WHAT IS ASKED >> Below is a block of data; give all of it again word for word.

DATA FOR THIS EXERCISE >>
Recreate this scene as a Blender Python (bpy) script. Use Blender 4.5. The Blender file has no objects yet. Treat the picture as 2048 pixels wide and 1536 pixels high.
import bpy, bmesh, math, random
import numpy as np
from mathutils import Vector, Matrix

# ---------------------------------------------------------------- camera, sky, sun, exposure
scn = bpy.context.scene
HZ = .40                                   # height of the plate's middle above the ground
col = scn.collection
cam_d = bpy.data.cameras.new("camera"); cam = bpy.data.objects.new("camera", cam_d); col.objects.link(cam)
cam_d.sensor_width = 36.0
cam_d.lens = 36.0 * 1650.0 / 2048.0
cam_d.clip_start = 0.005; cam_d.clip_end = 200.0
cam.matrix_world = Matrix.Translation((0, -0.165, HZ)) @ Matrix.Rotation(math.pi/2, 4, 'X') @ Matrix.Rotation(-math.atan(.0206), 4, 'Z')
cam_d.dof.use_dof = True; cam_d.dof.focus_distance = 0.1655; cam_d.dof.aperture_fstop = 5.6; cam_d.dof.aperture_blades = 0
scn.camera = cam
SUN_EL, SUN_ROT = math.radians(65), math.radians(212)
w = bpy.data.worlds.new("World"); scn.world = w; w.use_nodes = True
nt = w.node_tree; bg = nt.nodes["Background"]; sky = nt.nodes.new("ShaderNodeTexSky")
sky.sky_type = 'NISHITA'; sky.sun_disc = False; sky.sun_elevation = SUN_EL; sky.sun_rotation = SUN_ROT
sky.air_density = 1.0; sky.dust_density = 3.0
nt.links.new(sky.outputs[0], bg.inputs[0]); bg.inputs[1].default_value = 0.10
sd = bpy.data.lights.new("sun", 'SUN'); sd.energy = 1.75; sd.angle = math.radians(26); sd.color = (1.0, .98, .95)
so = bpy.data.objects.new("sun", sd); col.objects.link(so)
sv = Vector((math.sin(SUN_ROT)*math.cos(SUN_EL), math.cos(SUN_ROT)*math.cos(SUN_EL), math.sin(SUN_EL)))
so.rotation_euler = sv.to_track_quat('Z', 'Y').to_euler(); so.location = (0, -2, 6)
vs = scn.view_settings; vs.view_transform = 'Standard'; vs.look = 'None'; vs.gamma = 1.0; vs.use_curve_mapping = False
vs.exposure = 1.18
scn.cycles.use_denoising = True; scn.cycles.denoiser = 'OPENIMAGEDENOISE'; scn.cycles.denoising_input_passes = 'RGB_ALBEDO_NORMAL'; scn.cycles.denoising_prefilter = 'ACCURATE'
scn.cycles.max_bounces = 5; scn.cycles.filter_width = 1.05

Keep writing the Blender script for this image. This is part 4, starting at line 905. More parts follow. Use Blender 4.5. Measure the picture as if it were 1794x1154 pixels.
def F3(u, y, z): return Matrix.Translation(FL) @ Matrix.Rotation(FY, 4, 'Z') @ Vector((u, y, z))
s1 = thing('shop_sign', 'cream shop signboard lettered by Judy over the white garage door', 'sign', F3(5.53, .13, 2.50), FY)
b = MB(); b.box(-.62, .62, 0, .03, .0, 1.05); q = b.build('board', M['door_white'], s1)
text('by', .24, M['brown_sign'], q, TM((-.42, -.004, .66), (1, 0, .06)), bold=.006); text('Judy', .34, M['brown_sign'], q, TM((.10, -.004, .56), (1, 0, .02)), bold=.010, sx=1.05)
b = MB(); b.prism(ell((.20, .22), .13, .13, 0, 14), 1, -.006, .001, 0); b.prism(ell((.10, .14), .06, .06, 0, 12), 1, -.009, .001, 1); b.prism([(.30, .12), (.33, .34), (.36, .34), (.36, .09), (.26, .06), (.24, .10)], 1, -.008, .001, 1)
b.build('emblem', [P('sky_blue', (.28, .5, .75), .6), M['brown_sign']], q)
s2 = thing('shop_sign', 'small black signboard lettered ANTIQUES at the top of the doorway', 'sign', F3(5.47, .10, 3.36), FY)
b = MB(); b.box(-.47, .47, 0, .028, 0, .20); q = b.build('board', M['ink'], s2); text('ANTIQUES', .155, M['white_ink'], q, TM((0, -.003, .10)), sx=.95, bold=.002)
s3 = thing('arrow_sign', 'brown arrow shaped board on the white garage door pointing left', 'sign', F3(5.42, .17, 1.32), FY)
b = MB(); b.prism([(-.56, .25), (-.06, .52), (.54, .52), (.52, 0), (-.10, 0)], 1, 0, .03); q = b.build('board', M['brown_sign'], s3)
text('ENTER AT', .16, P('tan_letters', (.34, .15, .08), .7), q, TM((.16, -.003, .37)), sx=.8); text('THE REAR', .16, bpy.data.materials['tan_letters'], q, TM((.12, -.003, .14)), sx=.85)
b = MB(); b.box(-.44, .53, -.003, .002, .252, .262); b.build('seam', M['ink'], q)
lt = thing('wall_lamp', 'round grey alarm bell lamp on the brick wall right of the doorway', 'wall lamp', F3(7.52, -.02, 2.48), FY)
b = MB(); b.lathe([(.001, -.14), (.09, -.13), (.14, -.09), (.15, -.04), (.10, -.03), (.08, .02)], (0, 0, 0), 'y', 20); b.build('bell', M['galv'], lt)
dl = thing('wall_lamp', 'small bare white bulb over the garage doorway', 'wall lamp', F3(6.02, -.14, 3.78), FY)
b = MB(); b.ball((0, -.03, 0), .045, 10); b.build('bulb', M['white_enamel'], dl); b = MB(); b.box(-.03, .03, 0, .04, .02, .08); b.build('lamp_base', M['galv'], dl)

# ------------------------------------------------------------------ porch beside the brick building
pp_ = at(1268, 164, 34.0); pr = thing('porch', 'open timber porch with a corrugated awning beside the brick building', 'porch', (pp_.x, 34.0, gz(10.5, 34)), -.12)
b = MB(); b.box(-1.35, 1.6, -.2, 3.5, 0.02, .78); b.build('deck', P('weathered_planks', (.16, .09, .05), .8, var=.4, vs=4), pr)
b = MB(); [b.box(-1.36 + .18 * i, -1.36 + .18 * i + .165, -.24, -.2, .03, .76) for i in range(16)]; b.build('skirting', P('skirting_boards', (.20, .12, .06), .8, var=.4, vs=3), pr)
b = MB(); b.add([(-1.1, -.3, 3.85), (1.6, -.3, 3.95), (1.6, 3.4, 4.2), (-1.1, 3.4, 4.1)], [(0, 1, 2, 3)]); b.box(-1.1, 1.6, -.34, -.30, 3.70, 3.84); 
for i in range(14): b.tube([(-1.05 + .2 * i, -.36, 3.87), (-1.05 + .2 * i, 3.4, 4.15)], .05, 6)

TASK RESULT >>
Recreate this scene as a Blender Python (bpy) script. Use Blender 4.5. The Blender file has no objects yet. Treat the picture as 2048 pixels wide and 1536 pixels high.
import bpy, bmesh, math, random
import numpy as np
from mathutils import Vector, Matrix

# ---------------------------------------------------------------- camera, sky, sun, exposure
scn = bpy.context.scene
HZ = .40                                   # height of the plate's middle above the ground
col = scn.collection
cam_d = bpy.data.cameras.new("camera"); cam = bpy.data.objects.new("camera", cam_d); col.objects.link(cam)
cam_d.sensor_width = 36.0
cam_d.lens = 36.0 * 1650.0 / 2048.0
cam_d.clip_start = 0.005; cam_d.clip_end = 200.0
cam.matrix_world = Matrix.Translation((0, -0.165, HZ)) @ Matrix.Rotation(math.pi/2, 4, 'X') @ Matrix.Rotation(-math.atan(.0206), 4, 'Z')
cam_d.dof.use_dof = True; cam_d.dof.focus_distance = 0.1655; cam_d.dof.aperture_fstop = 5.6; cam_d.dof.aperture_blades = 0
scn.camera = cam
SUN_EL, SUN_ROT = math.radians(65), math.radians(212)
w = bpy.data.worlds.new("World"); scn.world = w; w.use_nodes = True
nt = w.node_tree; bg = nt.nodes["Background"]; sky = nt.nodes.new("ShaderNodeTexSky")
sky.sky_type = 'NISHITA'; sky.sun_disc = False; sky.sun_elevation = SUN_EL; sky.sun_rotation = SUN_ROT
sky.air_density = 1.0; sky.dust_density = 3.0
nt.links.new(sky.outputs[0], bg.inputs[0]); bg.inputs[1].default_value = 0.10
sd = bpy.data.lights.new("sun", 'SUN'); sd.energy = 1.75; sd.angle = math.radians(26); sd.color = (1.0, .98, .95)
so = bpy.data.objects.new("sun", sd); col.objects.link(so)
sv = Vector((math.sin(SUN_ROT)*math.cos(SUN_EL), math.cos(SUN_ROT)*math.cos(SUN_EL), math.sin(SUN_EL)))
so.rotation_euler = sv.to_track_quat('Z', 'Y').to_euler(); so.location = (0, -2, 6)
vs = scn.view_settings; vs.view_transform = 'Standard'; vs.look = 'None'; vs.gamma = 1.0; vs.use_curve_mapping = False
vs.exposure = 1.18
scn.cycles.use_denoising = True; scn.cycles.denoiser = 'OPENIMAGEDENOISE'; scn.cycles.denoising_input_passes = 'RGB_ALBEDO_NORMAL'; scn.cycles.denoising_prefilter = 'ACCURATE'
scn.cycles.max_bounces = 5; scn.cycles.filter_width = 1.05

Keep writing the Blender script for this image. This is part 4, starting at line 905. More parts follow. Use Blender 4.5. Measure the picture as if it were 1794x1154 pixels.
def F3(u, y, z): return Matrix.Translation(FL) @ Matrix.Rotation(FY, 4, 'Z') @ Vector((u, y, z))
s1 = thing('shop_sign', 'cream shop signboard lettered by Judy over the white garage door', 'sign', F3(5.53, .13, 2.50), FY)
b = MB(); b.box(-.62, .62, 0, .03, .0, 1.05); q = b.build('board', M['door_white'], s1)
text('by', .24, M['brown_sign'], q, TM((-.42, -.004, .66), (1, 0, .06)), bold=.006); text('Judy', .34, M['brown_sign'], q, TM((.10, -.004, .56), (1, 0, .02)), bold=.010, sx=1.05)
b = MB(); b.prism(ell((.20, .22), .13, .13, 0, 14), 1, -.006, .001, 0); b.prism(ell((.10, .14), .06, .06, 0, 12), 1, -.009, .001, 1); b.prism([(.30, .12), (.33, .34), (.36, .34), (.36, .09), (.26, .06), (.24, .10)], 1, -.008, .001, 1)
b.build('emblem', [P('sky_blue', (.28, .5, .75), .6), M['brown_sign']], q)
s2 = thing('shop_sign', 'small black signboard lettered ANTIQUES at the top of the doorway', 'sign', F3(5.47, .10, 3.36), FY)
b = MB(); b.box(-.47, .47, 0, .028, 0, .20); q = b.build('board', M['ink'], s2); text('ANTIQUES', .155, M['white_ink'], q, TM((0, -.003, .10)), sx=.95, bold=.002)
s3 = thing('arrow_sign', 'brown arrow shaped board on the white garage door pointing left', 'sign', F3(5.42, .17, 1.32), FY)
b = MB(); b.prism([(-.56, .25), (-.06, .52), (.54, .52), (.52, 0), (-.10, 0)], 1, 0, .03); q = b.build('board', M['brown_sign'], s3)
text('ENTER AT', .16, P('tan_letters', (.34, .15, .08), .7), q, TM((.16, -.003, .37)), sx=.8); text('THE REAR', .16, bpy.data.materials['tan_letters'], q, TM((.12, -.003, .14)), sx=.85)
b = MB(); b.box(-.44, .53, -.003, .002, .252, .262); b.build('seam', M['ink'], q)
lt = thing('wall_lamp', 'round grey alarm bell lamp on the brick wall right of the doorway', 'wall lamp', F3(7.52, -.02, 2.48), FY)
b = MB(); b.lathe([(.001, -.14), (.09, -.13), (.14, -.09), (.15, -.04), (.10, -.03), (.08, .02)], (0, 0, 0), 'y', 20); b.build('bell', M['galv'], lt)
dl = thing('wall_lamp', 'small bare white bulb over the garage doorway', 'wall lamp', F3(6.02, -.14, 3.78), FY)
b = MB(); b.ball((0, -.03, 0), .045, 10); b.build('bulb', M['white_enamel'], dl); b = MB(); b.box(-.03, .03, 0, .04, .02, .08); b.build('lamp_base', M['galv'], dl)

# ------------------------------------------------------------------ porch beside the brick building
pp_ = at(1268, 164, 34.0); pr = thing('porch', 'open timber porch with a corrugated awning beside the brick building', 'porch', (pp_.x, 34.0, gz(10.5, 34)), -.12)
b = MB(); b.box(-1.35, 1.6, -.2, 3.5, 0.02, .78); b.build('deck', P('weathered_planks', (.16, .09, .05), .8, var=.4, vs=4), pr)
b = MB(); [b.box(-1.36 + .18 * i, -1.36 + .18 * i + .165, -.24, -.2, .03, .76) for i in range(16)]; b.build('skirting', P('skirting_boards', (.20, .12, .06), .8, var=.4, vs=3), pr)
b = MB(); b.add([(-1.1, -.3, 3.85), (1.6, -.3, 3.95), (1.6, 3.4, 4.2), (-1.1, 3.4, 4.1)], [(0, 1, 2, 3)]); b.box(-1.1, 1.6, -.34, -.30, 3.70, 3.84); 
for i in range(14): b.tube([(-1.05 + .2 * i, -.36, 3.87), (-1.05 + .2 * i, 3.4, 4.15)], .05, 6)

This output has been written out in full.